Monday, 5 June 2017

Antennae

Spring is nearing its end and so we're saying goodbye to the galaxy season. In order to go out with a bang, I present you one of Spring's classics: the famous "Antennae" galaxies in the obscure constellation of Corvus, the crow. Frustration will be the share of observers in the more northern latitudes because this object appears not very high above the horizon to them. Even from my home in Northern Italy I had to point my binoscope fairly low, into the hazy glow above the mountains. Yet, I've never seen this pair of colliding galaxies like this before. Simply amazing! 

NGC4038 and NGC4039 are indeed two spiral galaxies that are crashing into each other right as we speak! Or make that 63 million year ago because that's how long it takes for their light to reach us. A billion years ago, they were still two separate galaxies, each minding its own business. But alas, gravity condemned them to a dramatic fate. 600 million years ago, they started to collide and NGC4039 (the somewhat smaller, upper half on my sketch) literally passed through its counterpart whereby both galaxies were severely disrupted. Both galaxies released long tails of stars in the process, which were invisible to me but which show well on long-exposure photographs - hence the nickname "Antennae". These star trails extend some 360,000 lightyears into space! 

Within another 400 million years the Antennae's nuclei will collide into a single, supermassive black hole. Simulations suggest that the galaxies will eventually melt into a big, elliptical galaxy, much like M87. For the time being, the collision's triggering an incredible burst of activity and star formation, as you can guess from the many complex and bright internal structures.

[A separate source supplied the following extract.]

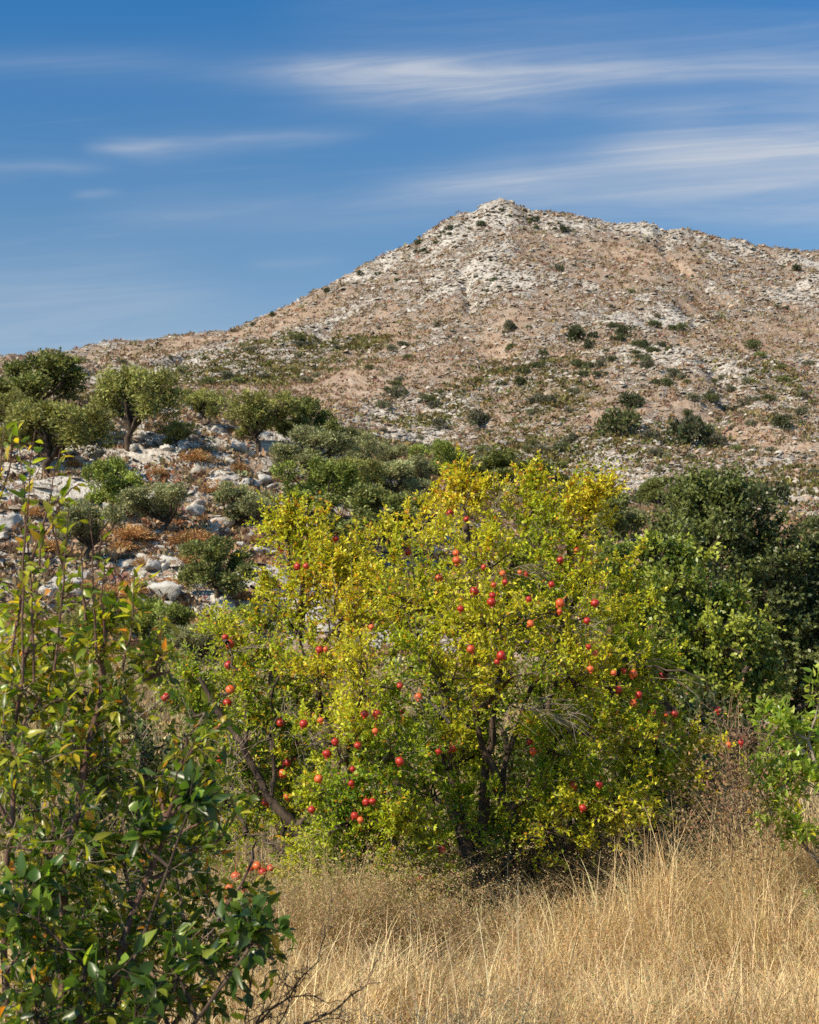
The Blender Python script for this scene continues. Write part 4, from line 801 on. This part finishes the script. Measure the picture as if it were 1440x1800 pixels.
# ------------------------------------------------------------------ dry grass
def blades(name, N, region, hmean, wid, colr, lean=.35, heads=0., seed=0, mat=M_grass, clumps=1800, hfun=None):
    (y0, y1), (u0, u1) = region; n = N
    cy = y0+(y1-y0)*rng.uniform(0, 1, clumps)**.9; cx = rng.uniform(u0, u1, clumps)*(cy+1.5); cd = rng.uniform(0, 6.28, clumps); ch = rng.lognormal(0, .26, clumps).clip(.5, 1.5)
    k = rng.integers(0, clumps, n); x = cx[k]+rng.normal(0, .10, n); y = cy[k]+rng.normal(0, .10, n)
    a = cd[k]+rng.normal(0, .7, n); ln = np.abs(rng.normal(lean, .28, n)); h = hmean*ch[k]*rng.uniform(.45, 1.25, n)
    if hfun is not None: h *= hfun(x, y)
    z = ground(x, y); t = np.array([0, .3, .6, .85, 1.])
    ox = np.cos(a)*ln*h; oy = np.sin(a)*ln*h; bend = rng.uniform(.1, .5, n)
    P = np.stack([x[:, None]+ox[:, None]*t**2, y[:, None]+oy[:, None]*t**2, z[:, None]-.02+h[:, None]*(t-bend[:, None]*ln[:, None]*t**3)], -1)
    wv = norm(np.stack([np.cos(a+1.4+rng.normal(0, .6, n)), np.sin(a+1.4), 0*a], -1)); w = (wid*rng.uniform(.5, 1.5, n))[:, None]*np.array([1, .9, .65, .4, .15])
    A = P-wv[:, None]*w[..., None]*.5; Bv = P+wv[:, None]*w[..., None]*.5
    V = np.stack([A, Bv], 2).reshape(n, 10, 3); q = np.array([[0, 1, 3, 2], [2, 3, 5, 4], [4, 5, 7, 6], [6, 7, 9, 8]])
    c = vari(colr[0], n, .16, .04); r_ = rng.uniform(size=(n, 1)); c = np.where(r_ < colr[2], np.asarray(colr[1])*(1+rng.normal(0, .2, (n, 1))), c)
    m = MB(); m.add(V, q=(np.arange(n)[:, None, None]*10+q), c=np.repeat(np.clip(c, .01, 1), 10, 0))
    if heads:
        s = rng.uniform(size=n) < heads; ps = P[s]; ns = len(ps); kk = 13
        i = np.repeat(np.arange(ns), kk); tt = rng.uniform(2.9, 4, len(i)); b_ = np.minimum(tt.astype(int), 3); pt = ps[i, b_]+(ps[i, b_+1]-ps[i, b_])*(tt-b_)[:, None]+rng.normal(0, .014, (len(i), 3))
        leaves(m, pt, norm((ps[i, 4]-ps[i, 3])*4+rng.normal(0, .5, (len(i), 3))+[0, 0, -.7]), rng.normal(size=(len(i), 3)), .020, .005, vari((.50, .37, .19), len(i), .2))
    return tag(m.build(name, mat), kind='stuff')
STR = (.85, .66, .37); STR2 = (.50, .31, .13)
hf1 = lambda x, y: (.30+1.4*fbm(x*1.3, y*1.3, 101, 3))*(1-.22*sm(1.0, 0., x)*sm(8, 9.5, y))*(1+1.5*sm(.6, 3.0, x)*sm(7.5, 10.5, y))
blades('dry_grass', 165000, ((3.9, 12.5), (-.33, .36)), .33, .0050, (STR, STR2, .22), .62, .14, clumps=2600, hfun=hf1)
blades('tall_dry_stalks', 2600, ((6.0, 11.5), (-.2, .36)), .56, .0042, ((.80, .66, .42), (.36, .22, .12), .3), .55, .7, clumps=330)
blades('meadow_grass', 60000, ((12.5, 45), (-.42, .42)), .5, .011, ((.50, .37, .18), (.25, .19, .08), .3), .35, 0, clumps=3500)
# brown weeds under and right of the tree
blades('brown_weeds', 32000, ((10.8, 14), (.02, .32)), .60, .0045, ((.30, .19, .10), (.22, .19, .07), .4), .5, .7, clumps=500)
blades('green_weeds', 2600, ((9.0, 11.5), (.15, .34)), .42, .006, ((.36, .34, .11), (.50, .42, .18), .4), .6, 0, clumps=120)
# arching oat clump below the tree
blades('oat_clump', 6000, ((9.3, 10.2), (-.06, .02)), .60, .004, ((.60, .45, .24), (.40, .30, .12), .3), .8, .9, clumps=60)

# ------------------------------------------------------------------ sky
w = bpy.data.worlds.new('World'); scene.world = w; w.use_nodes = True; T = NT(w.node_tree); w.node_tree.nodes.clear()
el = math.asin(SUN[2]); az = math.atan2(SUN[0], SUN[1])
sk = T.n('ShaderNodeTexSky', {'sky_type': 'NISHITA', 'sun_disc': False, 'sun_elevation': el, 'sun_rotation': az, 'altitude': 300.0, 'air_density': 1.0, 'dust_density': .6, 'ozone_density': 3.0})
skc0 = sk.outputs[0]
tc = T.n('ShaderNodeTexCoord').outputs['Generated']; s = T.n('ShaderNodeSeparateXYZ', {}, i0=tc); X, Y, Z = s.outputs
Yc = T.m('MAXIMUM', Y, .02)
e_ = T.m('SUBTRACT', T.m('ARCTANGENT', T.m('DIVIDE', Z, Yc)), P0); yv = T.m('TANGENT', T.m('MINIMUM', T.m('MAXIMUM', e_, -1.2), 1.2))
py = T.m('SUBTRACT', 900.0, T.m('MULTIPLY', yv, F)); px = T.m('ADD', 720.0, T.m('MULTIPLY', T.m('DIVIDE', X, Yc), F*.98))
cb_ = T.n('ShaderNodeCombineXYZ', {}, i0=T.m('MULTIPLY', px, .001), i1=T.m('MULTIPLY', py, .004), i2=0.0).outputs[0]
wp = T.m('SUBTRACT', T.noise(cb_, 1.6, 4, .55), .5); st = T.n('ShaderNodeCombineXYZ', {}, i0=T.m('MULTIPLY', px, .0011), i1=T.m('ADD', T.m('MULTIPLY', py, .017), T.m('MULTIPLY', px, .0012)), i2=.3).outputs[0]
fib = T.noise(st, 1.1, 9, .68, 1.1)
pyw = T.m('ADD', py, T.m('MULTIPLY', wp, 70.0))
tot = None
for (x0, y0, x1, y1, w0, w1, fl, frr, amp) in [(300, 130, 1480, 112, 22, 26, 320, 200, .38), (420, 142, 1180, 168, 20, 42, 260, 330, .38), (200, 120, 1500, 150, 40, 60, 400, 200, .14), (110, 264, 460, 244, 10, 17, 110, 260, .46), (300, 252, 700, 222, 12, 12, 150, 200, .22), (560, 345, 1500, 300, 26, 60, 380, 60, .66), (960, 275, 1500, 265, 14, 50, 240, 60, .46),
                                   (-100, 108, 500, 118, 22, 30, 50, 300, .14), (-80, 300, 220, 290, 12, 8, 40, 140, .22), (60, 370, 900, 372, 30, 30, 300, 300, .16), (-100, 500, 500, 520, 55, 50, 30, 300, .18), (-200, 610, 900, 600, 80, 60, 30, 400, .26), (400, 460, 640, 452, 12, 10, 80, 100, .12), (1000, 210, 1350, 215, 30, 30, 200, 150, .20), (100, 338, 220, 334, 6, 6, 40, 60, .16), (400, 20, 1500, 60, 40, 60, 300, 100, .10), (1150, 375, 1500, 380, 10, 10, 100, 100, .1)]:
    t = T.m('DIVIDE', T.m('SUBTRACT', px, float(x0)), float(x1-x0)); c = T.m('ADD', float(y0), T.m('MULTIPLY', t, float(y1-y0))); ww = T.m('MAXIMUM', T.m('ADD', float(w0), T.m('MULTIPLY', t, float(w1-w0))), 4.0)
    d = T.m('DIVIDE', T.m('SUBTRACT', pyw, c), ww); g_ = T.m('EXPONENT', T.m('MULTIPLY', T.m('POWER', T.m('ABSOLUTE', d), 1.5), -.85))
    fa = T.m('MULTIPLY', T.ramp(px, float(x0), float(x0+fl)), T.m('SUBTRACT', 1.0, T.ramp(px, float(x1-frr), float(x1)))) if x1 < 1470 else T.ramp(px, float(x0), float(x0+fl))
    b = T.m('MULTIPLY', T.m('MULTIPLY', g_, fa), amp); tot = b if tot is None else T.m('ADD', tot, b)
cl = T.m('MULTIPLY', tot, T.m('ADD', .52, T.m('MULTIPLY', T.ramp(fib, .30, .70), .62)))
cl = T.m('ADD', cl, T.m('MULTIPLY', T.m('MULTIPLY', T.ramp(fib, .5, .8), T.ramp(T.noise(cb_, .9, 3), .45, .65)), .10))
cl = T.m('MINIMUM', T.m('MAXIMUM', cl, 0.0), .8)
skc = T.mix(1.0, skc0, T.mix(T.ramp(py, -300.0, 800.0), (.20, 1.0, 1.45), (1.20, 1.26, 1.12)), 'MULTIPLY')
c = T.mix(cl, skc, (5.6, 5.9, 6.4))
bg = T.n('ShaderNodeBackground', {}, Color=c, Strength=.080); T.n('ShaderNodeOutputWorld', {}, Surface=bg.outputs[0])
# ------------------------------------------------------------------ sun, camera
sd = bpy.data.lights.new('sun', 'SUN'); sd.energy = 5.0; sd.angle = math.radians(.5); sd.color = (1.0, .87, .67); so = bpy.data.objects.new('sun', sd); COL.objects.link(so)
from mathutils import Vector
so.rotation_euler = Vector(tuple(-SUN)).to_track_quat('-Z', 'Y').to_euler()
cd = bpy.data.cameras.new('camera'); co = bpy.data.objects.new('camera', cd); COL.objects.link(co); scene.camera = co
co.location = (0, 0, CZ); co.rotation_euler = (PI/2+P0, 0, 0); cd.sensor_fit = 'VERTICAL'; cd.sensor_height = 36; cd.lens = 50; cd.clip_end = 20000; cd.clip_start = .05
cd.dof.use_dof = True; cd.dof.focus_distance = 9.5; cd.dof.aperture_fstop = 7.5
scene.view_settings.view_transform = 'Standard'; scene.view_settings.look = 'None'; scene.view_settings.gamma = 1; scene.view_settings.exposure = .45
cy = scene.cycles; cy.max_bounces = 6; cy.diffuse_bounces = 3; cy.glossy_bounces = 2; cy.transmission_bounces = 4; cy.use_denoising = False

This is also the fate that awaits our own Milky Way in 5 billion years, when we'll crash into the Andromeda Galaxy. But don't worry, this doesn't mean the end. Even though galaxies contain hundreds of billions of stars, they're mostly void and it's not likely that the stars themselves crash into each other. Think of the enormous distance between our Solar System and the nearest stars! No, the Earth will die around approximately the same time - supposing that we, stupid human beings, haven't cocked up our planet before - but not because of the collision with Andromeda. In 5,4 billion years from now, our Sun will run out of hydrogen and will enter its red giant phase, fusing helium into heavier elements. This will cause our Sun to grow considerably; so much that Mercury and Venus will be swallowed up and the Sun's outer atmosphere might even reach the Earth. So we will get scorched or our planet may even evaporate altogether. Suddenly a collision with Andromeda seems somewhat less worrying, doesn't it?